Theory of magnetic turbulence and shock formation induced by a collisionless plasma instability

Abstract

Magnetic fields are ubiquitous in universe, space, and laboratory plasmas. Especially, self-generated magnetic fields are important to know the mind of nature. The formation of Weibel-mediated collisionless shock is studied theoretically as a structure formation by the linear plasma wave growth, nonlinear saturation, and mode–mode coupling. Following a series of computer simulations and experimental studies of the physics, a simple model equation is proposed here to describe the time evolution of magnetic turbulence. Weibel instability is saturated by magnetic pressure, and thicker filaments continue to be generated by current coalescence (magnetic reconnection) mechanism. The model equation concludes the fact that the filament spacing increases linearly in time, and the magnetic energy power spectrum is given as Bk2 ∝ k−2. The time evolution of the turbulence is characterized with the cascade toward smaller k.
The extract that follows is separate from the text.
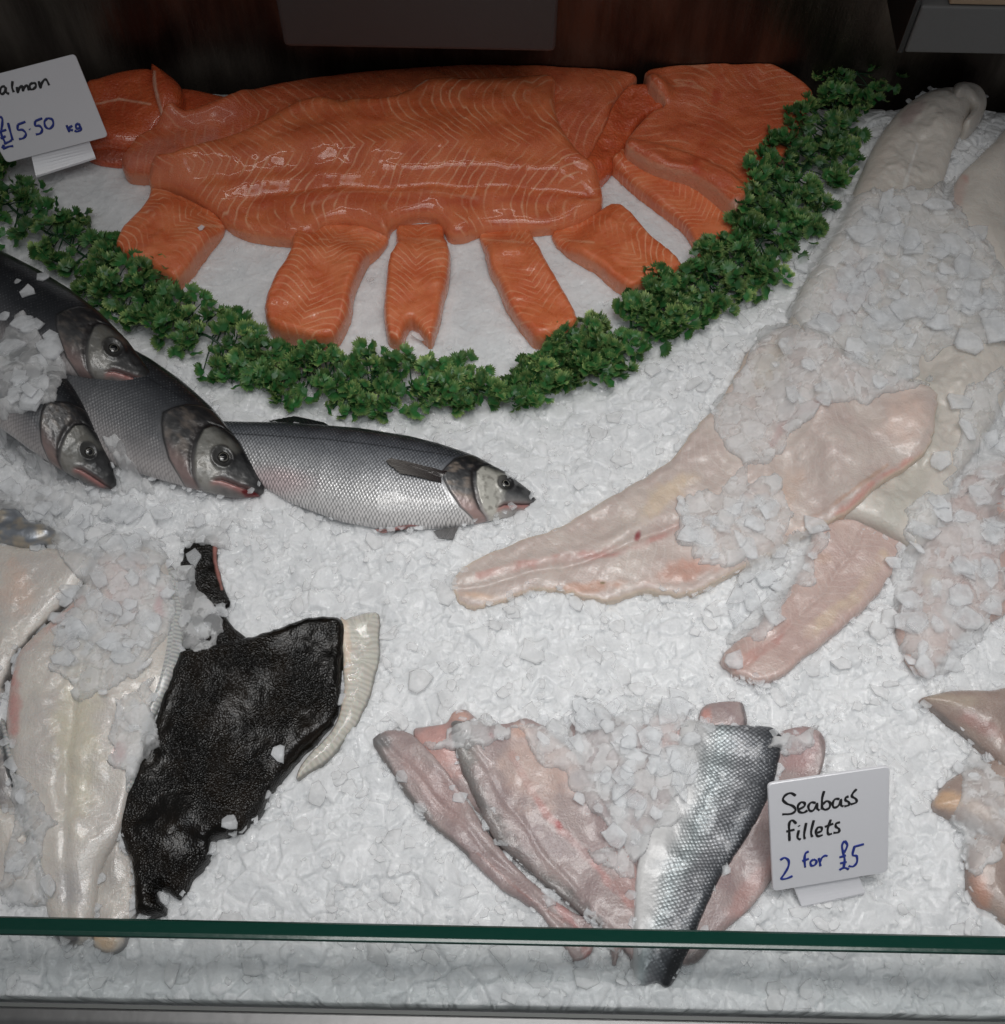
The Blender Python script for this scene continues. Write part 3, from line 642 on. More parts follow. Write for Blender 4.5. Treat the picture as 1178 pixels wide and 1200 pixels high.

Such inverse cascade is well-known in 2D hydrodynamic turbulence such as a typhoon or hurricane formation and is known to have Kolmogorov spectrum k−5/3. Although only a small difference in power, the physics of inverse cascades is very different as shown in the present paper. With use of Alfvén current limit condition, the criteria of collisionless shock formation are evaluated. The present theory is compared to corresponding experiments done with Omega and NIF lasers and a variety of PIC simulations. The theory is also applied to evaluate the strength of magnetic field near the shock front of the supernova remnant SN1006. The enhancement of magnetic field of about 25 μG is concluded in the present theory. Finally, a universality of the model equation is shown by applying the theory to the turbulent mixing due to Rayleigh–Taylor instability at the contact surface of two fluids in a gravitational or inertial force, which is very important in compressing plasma such as inertial confinement fusion by implosion. It is shown that the well-known evolution physics, mixing layer of the two fluids grows in proportion to (time)2, can be explained with the same model equation.